> [Problem]: Reproduce, please, only the lines from the first line below to the line containing "return s.add(v, f, False, M)", inclusive.

> [Stored data]:

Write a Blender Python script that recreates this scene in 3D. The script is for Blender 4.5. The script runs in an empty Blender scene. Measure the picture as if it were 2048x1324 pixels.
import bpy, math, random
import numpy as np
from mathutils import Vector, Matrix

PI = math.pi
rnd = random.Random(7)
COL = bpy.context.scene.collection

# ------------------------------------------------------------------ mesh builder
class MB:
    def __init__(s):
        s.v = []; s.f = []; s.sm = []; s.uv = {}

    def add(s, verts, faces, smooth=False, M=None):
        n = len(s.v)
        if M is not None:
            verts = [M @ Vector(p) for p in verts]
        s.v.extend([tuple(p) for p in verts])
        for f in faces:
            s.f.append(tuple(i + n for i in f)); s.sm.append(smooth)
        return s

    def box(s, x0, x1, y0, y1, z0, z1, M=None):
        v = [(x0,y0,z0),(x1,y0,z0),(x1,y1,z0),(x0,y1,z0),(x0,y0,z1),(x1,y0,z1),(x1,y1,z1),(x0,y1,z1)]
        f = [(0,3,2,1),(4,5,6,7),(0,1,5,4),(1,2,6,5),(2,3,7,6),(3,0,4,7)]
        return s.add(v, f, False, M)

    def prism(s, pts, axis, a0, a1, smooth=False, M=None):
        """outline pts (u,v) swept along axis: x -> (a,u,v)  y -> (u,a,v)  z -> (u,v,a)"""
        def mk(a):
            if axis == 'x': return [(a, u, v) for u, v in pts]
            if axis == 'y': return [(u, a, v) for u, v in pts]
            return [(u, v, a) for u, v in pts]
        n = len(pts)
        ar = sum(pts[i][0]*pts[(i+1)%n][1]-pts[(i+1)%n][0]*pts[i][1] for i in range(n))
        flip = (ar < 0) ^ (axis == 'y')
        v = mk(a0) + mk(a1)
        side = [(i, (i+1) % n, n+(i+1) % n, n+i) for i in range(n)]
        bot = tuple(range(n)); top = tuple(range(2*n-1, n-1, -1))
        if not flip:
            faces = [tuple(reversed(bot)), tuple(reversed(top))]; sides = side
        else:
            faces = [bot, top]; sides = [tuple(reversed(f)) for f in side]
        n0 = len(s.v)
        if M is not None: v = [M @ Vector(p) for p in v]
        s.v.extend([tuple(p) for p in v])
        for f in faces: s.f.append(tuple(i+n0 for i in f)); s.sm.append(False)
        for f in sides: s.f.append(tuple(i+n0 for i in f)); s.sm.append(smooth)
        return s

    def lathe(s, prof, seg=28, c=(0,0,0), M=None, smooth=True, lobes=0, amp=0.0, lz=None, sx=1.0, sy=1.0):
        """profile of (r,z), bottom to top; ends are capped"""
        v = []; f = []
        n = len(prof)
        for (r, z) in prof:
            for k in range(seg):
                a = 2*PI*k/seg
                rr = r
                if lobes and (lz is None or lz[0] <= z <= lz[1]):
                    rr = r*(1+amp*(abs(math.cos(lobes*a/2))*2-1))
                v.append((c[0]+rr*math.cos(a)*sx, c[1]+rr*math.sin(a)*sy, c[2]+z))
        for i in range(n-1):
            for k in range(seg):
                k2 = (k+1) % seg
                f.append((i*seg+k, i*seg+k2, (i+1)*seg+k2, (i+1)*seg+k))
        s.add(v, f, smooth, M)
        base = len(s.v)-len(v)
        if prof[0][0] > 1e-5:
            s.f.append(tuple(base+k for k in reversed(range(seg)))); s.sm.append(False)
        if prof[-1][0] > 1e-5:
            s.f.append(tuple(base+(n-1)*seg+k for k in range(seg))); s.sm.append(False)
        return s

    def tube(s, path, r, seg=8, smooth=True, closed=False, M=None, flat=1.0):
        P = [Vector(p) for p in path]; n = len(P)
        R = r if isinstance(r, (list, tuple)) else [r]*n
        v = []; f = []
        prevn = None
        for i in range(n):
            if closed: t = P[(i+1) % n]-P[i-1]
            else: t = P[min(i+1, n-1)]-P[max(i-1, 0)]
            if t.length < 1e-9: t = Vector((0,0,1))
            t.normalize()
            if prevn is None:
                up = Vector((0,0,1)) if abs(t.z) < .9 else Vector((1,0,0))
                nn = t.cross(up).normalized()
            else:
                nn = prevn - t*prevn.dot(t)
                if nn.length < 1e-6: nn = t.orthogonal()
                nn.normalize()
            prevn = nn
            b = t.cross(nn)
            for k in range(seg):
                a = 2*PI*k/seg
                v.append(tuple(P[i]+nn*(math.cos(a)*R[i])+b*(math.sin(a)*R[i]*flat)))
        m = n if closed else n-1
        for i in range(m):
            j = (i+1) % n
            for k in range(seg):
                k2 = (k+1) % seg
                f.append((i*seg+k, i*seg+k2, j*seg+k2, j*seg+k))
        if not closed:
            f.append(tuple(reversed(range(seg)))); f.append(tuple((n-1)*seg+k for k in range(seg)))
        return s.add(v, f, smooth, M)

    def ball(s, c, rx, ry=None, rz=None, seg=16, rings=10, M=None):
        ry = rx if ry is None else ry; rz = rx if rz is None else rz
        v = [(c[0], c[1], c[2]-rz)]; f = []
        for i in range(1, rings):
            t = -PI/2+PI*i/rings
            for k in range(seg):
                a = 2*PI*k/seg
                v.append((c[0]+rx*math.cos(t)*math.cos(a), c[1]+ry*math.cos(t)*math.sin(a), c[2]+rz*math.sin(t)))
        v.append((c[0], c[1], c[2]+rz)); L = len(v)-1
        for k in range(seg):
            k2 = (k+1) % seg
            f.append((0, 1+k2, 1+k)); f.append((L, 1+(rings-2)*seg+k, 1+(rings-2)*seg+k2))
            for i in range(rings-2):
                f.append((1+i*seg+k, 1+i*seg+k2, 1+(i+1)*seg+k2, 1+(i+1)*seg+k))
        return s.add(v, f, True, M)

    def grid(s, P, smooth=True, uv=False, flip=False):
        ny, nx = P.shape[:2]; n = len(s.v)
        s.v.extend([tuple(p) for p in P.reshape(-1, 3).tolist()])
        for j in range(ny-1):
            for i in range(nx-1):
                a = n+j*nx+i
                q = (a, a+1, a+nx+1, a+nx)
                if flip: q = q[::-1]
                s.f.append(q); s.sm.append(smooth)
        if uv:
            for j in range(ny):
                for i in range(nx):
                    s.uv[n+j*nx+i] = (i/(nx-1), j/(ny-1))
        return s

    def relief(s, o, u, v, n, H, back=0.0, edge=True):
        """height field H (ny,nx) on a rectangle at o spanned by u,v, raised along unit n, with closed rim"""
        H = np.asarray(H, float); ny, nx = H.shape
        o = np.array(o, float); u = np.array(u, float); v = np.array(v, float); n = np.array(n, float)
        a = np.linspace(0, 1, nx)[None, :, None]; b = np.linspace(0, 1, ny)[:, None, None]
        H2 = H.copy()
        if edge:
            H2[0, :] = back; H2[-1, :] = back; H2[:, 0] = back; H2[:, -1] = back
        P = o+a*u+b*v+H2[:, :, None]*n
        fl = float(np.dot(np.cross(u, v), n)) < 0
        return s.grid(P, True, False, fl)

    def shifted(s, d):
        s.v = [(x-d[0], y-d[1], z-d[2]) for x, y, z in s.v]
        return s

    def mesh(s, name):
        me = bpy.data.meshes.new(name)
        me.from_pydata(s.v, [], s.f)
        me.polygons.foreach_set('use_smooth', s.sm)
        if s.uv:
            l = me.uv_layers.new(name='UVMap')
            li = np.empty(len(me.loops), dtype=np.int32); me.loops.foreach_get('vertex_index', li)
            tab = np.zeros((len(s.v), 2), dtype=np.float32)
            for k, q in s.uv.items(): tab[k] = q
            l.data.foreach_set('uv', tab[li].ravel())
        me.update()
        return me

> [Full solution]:
Write a Blender Python script that recreates this scene in 3D. The script is for Blender 4.5. The script runs in an empty Blender scene. Measure the picture as if it were 2048x1324 pixels.
import bpy, math, random
import numpy as np
from mathutils import Vector, Matrix

PI = math.pi
rnd = random.Random(7)
COL = bpy.context.scene.collection

# ------------------------------------------------------------------ mesh builder
class MB:
    def __init__(s):
        s.v = []; s.f = []; s.sm = []; s.uv = {}

    def add(s, verts, faces, smooth=False, M=None):
        n = len(s.v)
        if M is not None:
            verts = [M @ Vector(p) for p in verts]
        s.v.extend([tuple(p) for p in verts])
        for f in faces:
            s.f.append(tuple(i + n for i in f)); s.sm.append(smooth)
        return s

    def box(s, x0, x1, y0, y1, z0, z1, M=None):
        v = [(x0,y0,z0),(x1,y0,z0),(x1,y1,z0),(x0,y1,z0),(x0,y0,z1),(x1,y0,z1),(x1,y1,z1),(x0,y1,z1)]
        f = [(0,3,2,1),(4,5,6,7),(0,1,5,4),(1,2,6,5),(2,3,7,6),(3,0,4,7)]
        return s.add(v, f, False, M)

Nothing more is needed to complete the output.